There’s a big pool of cabinet-level corporate talent. There are about 50 U.S. companies whose annual revenues are at least a tenth of the Pentagon budget. There are around 100 whose market capitalization meets that level. All of these entities have CEOs, former CEOs, and boards. There must be at least a few Trump-friendly or Trump-curious figures in that pool. Their Wall Street pedigrees would be an asset in confirmation and in engaging Trump-wary Chamber of Commerce Republicans. Their independent wealth would help them run the department without one eye on a defense industry board seat—and their experience with corporate books might give them more gusto for finally getting the Pentagon to pass an audit. 

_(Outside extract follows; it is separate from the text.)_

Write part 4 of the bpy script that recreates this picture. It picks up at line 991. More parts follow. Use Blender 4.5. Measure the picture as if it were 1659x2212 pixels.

It would be wise to look beyond the defense industry here, or at least to choose from one of the defense world’s rowdy upstart companies. (Secretary Elon Musk or Palmer Luckey, anyone?) This would bring new thinking into the ossified and chummy world of defense acquisition and reduce the power of the companies most inclined to win by political maneuvering, rather than product quality. 

Donald Trump’s second term must heed the lessons of his first. Personnel is policy. A bad cabinet will stop him from building a good foreign policy. A good cabinet will take Trump’s best instincts and turn them into action.